Information given:

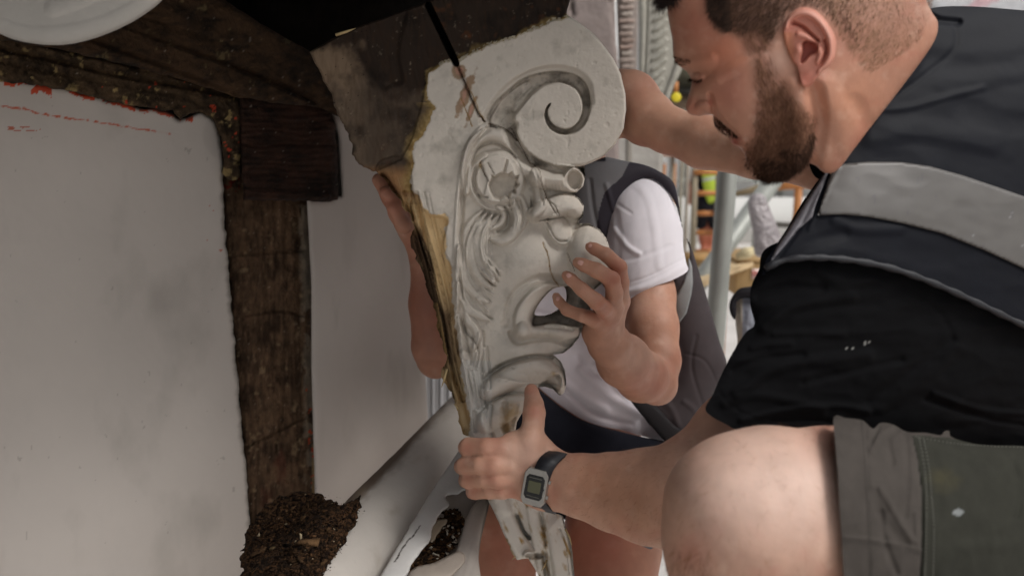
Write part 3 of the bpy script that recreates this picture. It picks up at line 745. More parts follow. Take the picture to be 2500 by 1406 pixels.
# ---- carving
# region below and left of the volute sits lower than the scroll disc
br.region([(1200, 300), (1262, 296), (1264, 330), (1282, 360), (1310, 385), (1345, 400), (1400, 406), (1440, 402), (1560, 380), (1560, 900), (1150, 900), (1118, 700), (1125, 480), (1150, 360)], -12, soft=5)
_keep = br.H.copy()
br.stroke([(1236, 262, 14), (1244, 300, 22), (1256, 342, 26), (1278, 376, 28), (1310, 400, 26), (1350, 416, 22), (1400, 420, 20), (1450, 410, 16)], -36, 1.0, 'soft')
DISC = smooth([(1262, 262), (1258, 296), (1264, 330), (1282, 360), (1310, 385), (1345, 400), (1400, 406), (1440, 402), (1560, 380), (1560, -80), (1380, -80), (1380, 200), (1300, 215)], 4)
_in = inside(br.R.U, br.R.V, [DISC]); br.H[_in] = _keep[_in]
br.stroke([(1343, 254, 1.5), (1334, 270, 3), (1336, 292, 5), (1350, 312, 6.5), (1375, 322, 7.5), (1400, 318, 8), (1420, 300, 9), (1431, 270, 10), (1430, 240, 12), (1418, 212, 15), (1396, 196, 16), (1362, 189, 15), (1322, 195, 18), (1284, 215, 24), (1252, 246, 28), (1228, 272, 30), (1212, 292, 26)], -34, prof='flat')
br.stroke([(1440, 250), (1432, 205), (1400, 178), (1350, 170), (1300, 180), (1250, 208), (1210, 250), (1180, 300)], -10, 14, 'soft')
def blur_in(poly, n, fade):
    p = smooth(poly, 5); bx = br._box(p, 10); U, Vv = br.R.U[bx], br.R.V[bx]; H0 = br.H[bx].copy(); B = H0.copy()
    for _ in range(n):
        B[1:-1, 1:-1] = (B[1:-1, 1:-1] * 2 + B[:-2, 1:-1] + B[2:, 1:-1] + B[1:-1, :-2] + B[1:-1, 2:]) / 6
    ins = inside(U, Vv, [p]) & ~inside(U, Vv, [DISC]); D, _, _ = near_seg(U, Vv, p, np.roll(p, -1, 0)); f = np.where(ins, np.clip(D.reshape(U.shape) / fade, 0, 1), 0)
    br.H[bx] = H0 * (1 - f) + B * f
blur_in([(1195, 300), (1212, 262), (1240, 228), (1285, 198), (1300, 212), (1268, 245), (1256, 285), (1250, 312), (1225, 316)], 260, 4)
# faint ridge dividing the smooth plank from the carved half
br.stroke([(1180, 305), (1148, 340), (1130, 390), (1120, 450), (1113, 540), (1110, 650), (1117, 760), (1126, 850), (1140, 950), (1150, 1050)], 4.5, 4)
br.stroke([(1196, 312), (1160, 345), (1142, 395), (1132, 450), (1126, 540), (1122, 650), (1127, 760), (1138, 850), (1152, 950), (1160, 1050)], -9, 9, 'soft')
# brow rolls above the rosette
br.stroke([(1138, 470, 8), (1136, 420, 12), (1146, 370, 15), (1170, 338, 16), (1205, 328, 16), (1245, 345, 17), (1275, 378, 18), (1298, 420, 20), (1312, 460, 20), (1318, 500, 18), (1305, 524, 12)], 20, prof='round')
br.stroke([(1150, 400), (1165, 365), (1195, 350), (1225, 356), (1258, 384)], -8, 5, 'soft')
br.stroke([(1262, 352), (1295, 395), (1318, 450), (1326, 500)], -7, 5, 'soft')
br.stroke([(1285, 432), (1300, 470), (1300, 505)], -13, 7, 'soft')
# rosette: raised ring, broken petals, bowl
br.region([(1214 + 74 * math.cos(t), 440 + 78 * math.sin(t)) for t in np.linspace(0, 6.2, 22)], 12, soft=14)
br.stroke([(1214 + 66 * math.cos(t), 440 + 70 * math.sin(t)) for t in np.linspace(1.2, 4.2, 14)], 8, 8)
br.region([(1212 + 50 * math.cos(t), 436 + 60 * math.sin(t)) for t in np.linspace(0, 6.2, 22)], 9, soft=3)
br.stroke([(1214 + 58 * math.cos(t), 440 + 66 * math.sin(t)) for t in np.linspace(0.9, 3.6, 14)], -13, 9, 'soft')
br.region([(1190, 452), (1200, 432), (1194, 424), (1208, 428), (1222, 420), (1240, 424), (1250, 418), (1256, 430), (1270, 426), (1264, 440), (1270, 452), (1260, 462), (1262, 474), (1250, 474), (1244, 488), (1232, 484), (1220, 492), (1204, 486), (1196, 472)], -34, soft=7, sm=False)
br.bump(1222, 464, 14, 12, 4)
for a, b, w in (((1173, 396), (1192, 444), 1.5), ((1191, 398), (1206, 426), 1.2), ((1238, 390), (1230, 424), 4), ((1168, 477), (1190, 482), 2.6)): br.stroke([a, b], -11, w, 'soft', sm=False)
br.region([(1164, 440), (1170, 402), (1180, 400), (1190, 446), (1182, 480), (1170, 476)], -6, soft=2, sm=False)
# long curling hair strands falling left of the cheek
ST = [[(1176, 516, 3), (1150, 544, 8), (1131, 585, 10), (1126, 630, 11), (1136, 680, 11), (1160, 716, 9), (1188, 738, 3)],
      [(1186, 522, 3), (1160, 560, 8), (1148, 605, 9), (1156, 650, 10), (1178, 684, 9), (1200, 702, 3)],
      [(1200, 526, 3), (1176, 562, 9), (1168, 600, 10), (1178, 645, 11), (1198, 676, 8), (1206, 690, 3)],
      [(1214, 530, 4), (1192, 560, 9), (1186, 592, 10), (1188, 630, 10), (1202, 660, 7), (1210, 676, 3)],
      [(1120, 600, 3), (1121, 660, 8), (1128, 715, 10), (1148, 752, 10), (1172, 770, 8), (1192, 782, 2)],
      [(1118, 690, 3), (1122, 735, 8), (1140, 776, 10), (1160, 800, 9), (1166, 824, 7), (1156, 852, 4)],
      [(1120, 770, 3), (1128, 810, 7), (1150, 838, 8), (1160, 868, 7), (1152, 900, 4)],
      [(1124, 800, 3), (1134, 850, 8), (1142, 900, 8), (1150, 950, 8), (1158, 1000, 5)],
      [(1170, 812, 3), (1172, 850, 7), (1166, 900, 9), (1172, 950, 8), (1180, 1000, 5)],
      [(1180, 850, 3), (1186, 900, 6), (1188, 950, 6)]]
for i, s_ in enumerate(ST):
    br.stroke(s_, (12 + 2 * (i % 3)) if i < 6 else 8, 1.35 if i < 6 else 1.15); p = np.array(s_); br.stroke(np.c_[p[:, 0] + 9, p[:, 1] - 3, np.full(len(p), 3.4)], -6, prof='soft'); br.stroke(np.c_[p[:, 0] - 1, p[:, 1], np.full(len(p), 1.8)], -2, prof='soft')
for a, b in (((1186, 640), (1214, 672)), ((1192, 632), (1218, 662)), ((1180, 662), (1206, 694)), ((1176, 700), (1204, 722)), ((1170, 712), (1198, 740)), ((1164, 730), (1192, 760))):
    br.stroke([(*a, 4), (*b, 2)], 7, sm=False)
# loose curl under the rosette
br.stroke([(1252, 490, 7), (1262, 520, 11), (1262, 550, 13), (1246, 576, 14), (1222, 588, 12), (1200, 582, 5)], 20, 1.05)
br.stroke([(1232, 505, 5), (1242, 530, 9), (1236, 556, 9), (1216, 566, 5)], -15, 1.0, 'soft')
br.stroke([(1214, 505, 5), (1230, 520, 8), (1222, 545, 8), (1200, 560, 4)], 10, 1.0)
br.stroke([(1272, 480, 6), (1284, 512, 8), (1282, 545, 6), (1270, 566, 3)], 8, 1.0)
for dx in (0, 7, 14): br.stroke([(1244 + dx, 500), (1254 + dx, 530), (1250 + dx, 560)], -4, 1.8, 'soft')
# tube, brow mass, eye
br.stroke([(1322, 430, 30), (1360, 434, 33), (1398, 438, 33)], 40)
br.region([(1401 + 27 * math.cos(t), 440 + 32 * math.sin(t)) for t in np.linspace(0, 6.0, 16)], 19, soft=4, mode='over'); br.region([(1402 + 21 * math.cos(t), 440 + 26 * math.sin(t)) for t in np.linspace(0, 6.0, 16)], -24, soft=6)
for k in range(5): br.stroke([(1338 + 8 * k, 452), (1343 + 8 * k, 466)], -4, 2, 'soft')
br.stroke([(1306, 524, 20), (1345, 512, 30), (1385, 500, 30), (1404, 510, 24)], 36)
br.stroke([(1330, 536), (1365, 530), (1400, 518)], -4, 8, 'soft')
br.stroke([(1318, 538), (1350, 534), (1376, 530)], -20, 4, 'soft')
br.bump(1366, 565, 36, 48, -14, -24); br.bump(1366, 560, 27, 40, 24, -24, 'dome')
br.stroke([(1332, 540), (1344, 572), (1362, 594), (1384, 596), (1394, 580)], 7, 5, 'round')
br.stroke([(1338, 545), (1350, 575), (1366, 588), (1382, 588)], -8, 3, 'soft')
br.bump(1385, 555, 7, 12, -7, -24)
# cheek, muzzle, laugh folds
br.bump(1285, 640, 80, 78, 34); br.bump(1225, 700, 60, 90, 8); br.bump(1440, 622, 56, 74, 42, prof='dome'); br.bump(1410, 610, 40, 50, 10)
br.stroke([(1232, 790), (1236, 755), (1250, 722), (1278, 692), (1320, 676), (1372, 682)], -7, 14, 'soft')
br.stroke([(1226, 780), (1236, 732), (1262, 698), (1305, 672), (1352, 668)], 3, 7, 'soft'); br.stroke([(1238, 775), (1250, 730), (1276, 700), (1315, 684)], 2.5, 4, 'soft')
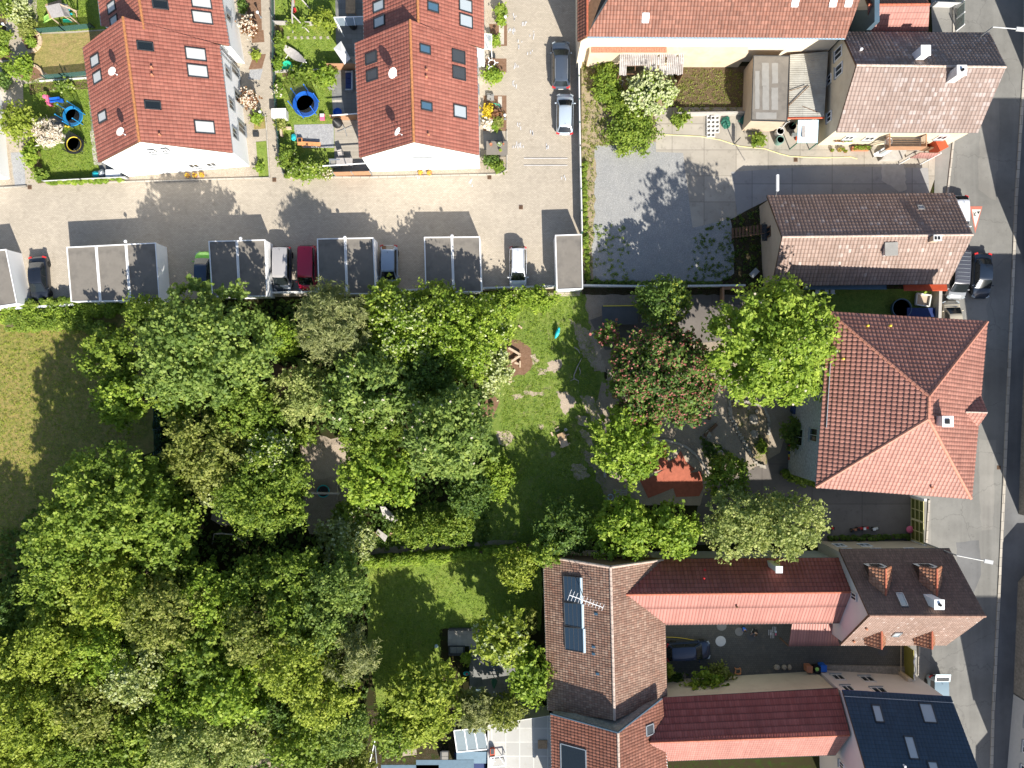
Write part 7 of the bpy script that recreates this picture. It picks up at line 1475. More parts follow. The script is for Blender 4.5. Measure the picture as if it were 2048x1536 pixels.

The task: Copy each line from the records above that includes the string "picture".

Exercise result:
Write part 3 of the bpy script that recreates this picture. It picks up at line 745. More parts follow. Take the picture to be 2500 by 1406 pixels.
Write part 7 of the bpy script that recreates this picture. It picks up at line 1475. More parts follow. The script is for Blender 4.5. Measure the picture as if it were 2048x1536 pixels.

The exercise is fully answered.